== Data segment
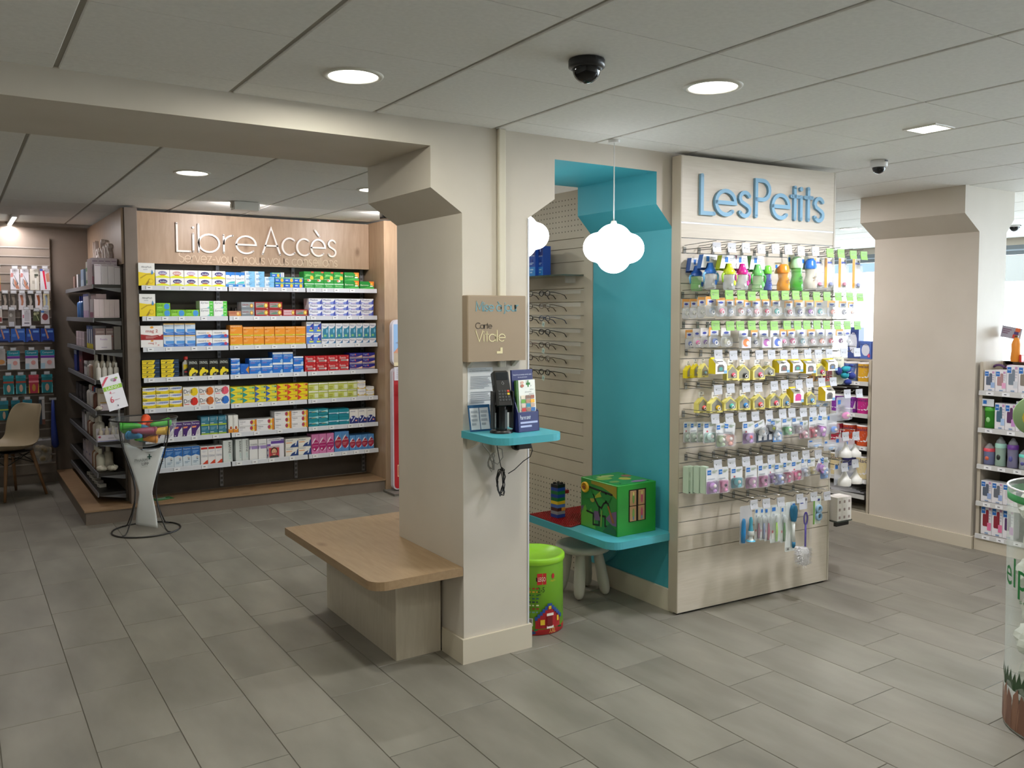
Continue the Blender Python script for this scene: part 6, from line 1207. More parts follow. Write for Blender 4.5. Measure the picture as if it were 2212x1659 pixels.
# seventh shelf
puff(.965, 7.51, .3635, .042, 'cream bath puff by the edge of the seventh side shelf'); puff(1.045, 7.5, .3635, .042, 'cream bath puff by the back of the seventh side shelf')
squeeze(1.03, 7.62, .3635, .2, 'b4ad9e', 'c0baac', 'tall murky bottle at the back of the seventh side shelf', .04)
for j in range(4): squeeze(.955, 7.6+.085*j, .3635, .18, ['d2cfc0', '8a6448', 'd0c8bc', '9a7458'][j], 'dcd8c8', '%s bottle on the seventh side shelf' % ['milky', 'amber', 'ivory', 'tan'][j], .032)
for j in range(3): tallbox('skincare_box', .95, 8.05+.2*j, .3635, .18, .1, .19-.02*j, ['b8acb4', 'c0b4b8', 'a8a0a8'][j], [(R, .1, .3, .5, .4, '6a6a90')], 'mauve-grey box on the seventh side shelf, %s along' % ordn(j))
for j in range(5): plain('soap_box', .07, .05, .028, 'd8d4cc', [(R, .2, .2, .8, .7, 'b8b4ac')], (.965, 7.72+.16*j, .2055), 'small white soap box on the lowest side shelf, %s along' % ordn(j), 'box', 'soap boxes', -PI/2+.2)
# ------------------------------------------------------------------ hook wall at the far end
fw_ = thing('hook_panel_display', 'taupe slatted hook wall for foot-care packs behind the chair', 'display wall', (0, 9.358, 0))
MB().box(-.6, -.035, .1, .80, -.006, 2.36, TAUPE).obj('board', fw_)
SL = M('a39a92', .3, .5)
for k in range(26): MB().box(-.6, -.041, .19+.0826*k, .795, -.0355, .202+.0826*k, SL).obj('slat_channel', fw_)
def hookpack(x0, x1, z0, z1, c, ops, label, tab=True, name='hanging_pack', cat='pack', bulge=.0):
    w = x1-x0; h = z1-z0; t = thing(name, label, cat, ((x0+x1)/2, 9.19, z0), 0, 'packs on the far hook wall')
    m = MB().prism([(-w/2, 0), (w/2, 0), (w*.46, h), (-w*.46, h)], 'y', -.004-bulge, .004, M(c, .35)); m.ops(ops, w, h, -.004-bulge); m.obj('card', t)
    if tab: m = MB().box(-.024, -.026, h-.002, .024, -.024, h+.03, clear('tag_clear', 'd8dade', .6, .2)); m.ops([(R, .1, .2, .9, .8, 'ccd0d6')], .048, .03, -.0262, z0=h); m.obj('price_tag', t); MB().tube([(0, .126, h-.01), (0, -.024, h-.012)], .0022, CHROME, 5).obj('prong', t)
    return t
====
* Given instruction: Leave the images out and output the remaining material exactly as it stands.

* Solved problem:
Continue the Blender Python script for this scene: part 6, from line 1207. More parts follow. Write for Blender 4.5. Measure the picture as if it were 2212x1659 pixels.
# seventh shelf
puff(.965, 7.51, .3635, .042, 'cream bath puff by the edge of the seventh side shelf'); puff(1.045, 7.5, .3635, .042, 'cream bath puff by the back of the seventh side shelf')
squeeze(1.03, 7.62, .3635, .2, 'b4ad9e', 'c0baac', 'tall murky bottle at the back of the seventh side shelf', .04)
for j in range(4): squeeze(.955, 7.6+.085*j, .3635, .18, ['d2cfc0', '8a6448', 'd0c8bc', '9a7458'][j], 'dcd8c8', '%s bottle on the seventh side shelf' % ['milky', 'amber', 'ivory', 'tan'][j], .032)
for j in range(3): tallbox('skincare_box', .95, 8.05+.2*j, .3635, .18, .1, .19-.02*j, ['b8acb4', 'c0b4b8', 'a8a0a8'][j], [(R, .1, .3, .5, .4, '6a6a90')], 'mauve-grey box on the seventh side shelf, %s along' % ordn(j))
for j in range(5): plain('soap_box', .07, .05, .028, 'd8d4cc', [(R, .2, .2, .8, .7, 'b8b4ac')], (.965, 7.72+.16*j, .2055), 'small white soap box on the lowest side shelf, %s along' % ordn(j), 'box', 'soap boxes', -PI/2+.2)
# ------------------------------------------------------------------ hook wall at the far end
fw_ = thing('hook_panel_display', 'taupe slatted hook wall for foot-care packs behind the chair', 'display wall', (0, 9.358, 0))
MB().box(-.6, -.035, .1, .80, -.006, 2.36, TAUPE).obj('board', fw_)
SL = M('a39a92', .3, .5)
for k in range(26): MB().box(-.6, -.041, .19+.0826*k, .795, -.0355, .202+.0826*k, SL).obj('slat_channel', fw_)
def hookpack(x0, x1, z0, z1, c, ops, label, tab=True, name='hanging_pack', cat='pack', bulge=.0):
    w = x1-x0; h = z1-z0; t = thing(name, label, cat, ((x0+x1)/2, 9.19, z0), 0, 'packs on the far hook wall')
    m = MB().prism([(-w/2, 0), (w/2, 0), (w*.46, h), (-w*.46, h)], 'y', -.004-bulge, .004, M(c, .35)); m.ops(ops, w, h, -.004-bulge); m.obj('card', t)
    if tab: m = MB().box(-.024, -.026, h-.002, .024, -.024, h+.03, clear('tag_clear', 'd8dade', .6, .2)); m.ops([(R, .1, .2, .9, .8, 'ccd0d6')], .048, .03, -.0262, z0=h); m.obj('price_tag', t); MB().tube([(0, .126, h-.01), (0, -.024, h-.012)], .0022, CHROME, 5).obj('prong', t)
    return t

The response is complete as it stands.